*Stated exercise*: Write the material out again in full, exactly.

*Data shown*:

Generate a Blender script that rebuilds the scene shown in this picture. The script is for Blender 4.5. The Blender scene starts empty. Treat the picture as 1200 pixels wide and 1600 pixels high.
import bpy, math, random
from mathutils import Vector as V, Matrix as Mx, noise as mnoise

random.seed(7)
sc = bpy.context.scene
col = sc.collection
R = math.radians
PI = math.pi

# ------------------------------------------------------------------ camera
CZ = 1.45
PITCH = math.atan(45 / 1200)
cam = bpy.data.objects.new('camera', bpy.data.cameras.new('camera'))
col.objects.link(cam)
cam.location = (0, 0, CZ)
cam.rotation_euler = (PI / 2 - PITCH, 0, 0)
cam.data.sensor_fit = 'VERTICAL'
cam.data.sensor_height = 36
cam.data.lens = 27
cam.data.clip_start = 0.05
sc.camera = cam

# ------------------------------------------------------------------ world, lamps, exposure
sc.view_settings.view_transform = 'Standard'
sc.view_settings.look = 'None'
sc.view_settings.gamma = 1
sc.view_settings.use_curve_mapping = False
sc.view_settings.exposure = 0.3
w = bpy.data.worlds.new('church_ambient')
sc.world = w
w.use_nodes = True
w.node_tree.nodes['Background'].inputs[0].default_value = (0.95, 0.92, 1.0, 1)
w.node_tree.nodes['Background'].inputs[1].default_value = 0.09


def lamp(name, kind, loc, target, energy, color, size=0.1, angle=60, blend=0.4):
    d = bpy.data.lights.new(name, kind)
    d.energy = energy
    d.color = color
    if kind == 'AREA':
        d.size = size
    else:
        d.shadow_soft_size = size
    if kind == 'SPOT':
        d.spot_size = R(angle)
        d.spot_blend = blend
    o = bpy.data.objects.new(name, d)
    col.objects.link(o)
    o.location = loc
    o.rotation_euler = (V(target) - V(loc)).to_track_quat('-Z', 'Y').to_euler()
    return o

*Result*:
Generate a Blender script that rebuilds the scene shown in this picture. The script is for Blender 4.5. The Blender scene starts empty. Treat the picture as 1200 pixels wide and 1600 pixels high.
import bpy, math, random
from mathutils import Vector as V, Matrix as Mx, noise as mnoise

random.seed(7)
sc = bpy.context.scene
col = sc.collection
R = math.radians
PI = math.pi

# ------------------------------------------------------------------ camera
CZ = 1.45
PITCH = math.atan(45 / 1200)
cam = bpy.data.objects.new('camera', bpy.data.cameras.new('camera'))
col.objects.link(cam)
cam.location = (0, 0, CZ)
cam.rotation_euler = (PI / 2 - PITCH, 0, 0)
cam.data.sensor_fit = 'VERTICAL'
cam.data.sensor_height = 36
cam.data.lens = 27
cam.data.clip_start = 0.05
sc.camera = cam

# ------------------------------------------------------------------ world, lamps, exposure
sc.view_settings.view_transform = 'Standard'
sc.view_settings.look = 'None'
sc.view_settings.gamma = 1
sc.view_settings.use_curve_mapping = False
sc.view_settings.exposure = 0.3
w = bpy.data.worlds.new('church_ambient')
sc.world = w
w.use_nodes = True
w.node_tree.nodes['Background'].inputs[0].default_value = (0.95, 0.92, 1.0, 1)
w.node_tree.nodes['Background'].inputs[1].default_value = 0.09


def lamp(name, kind, loc, target, energy, color, size=0.1, angle=60, blend=0.4):
    d = bpy.data.lights.new(name, kind)
    d.energy = energy
    d.color = color
    if kind == 'AREA':
        d.size = size
    else:
        d.shadow_soft_size = size
    if kind == 'SPOT':
        d.spot_size = R(angle)
        d.spot_blend = blend
    o = bpy.data.objects.new(name, d)
    col.objects.link(o)
    o.location = loc
    o.rotation_euler = (V(target) - V(loc)).to_track_quat('-Z', 'Y').to_euler()
    return o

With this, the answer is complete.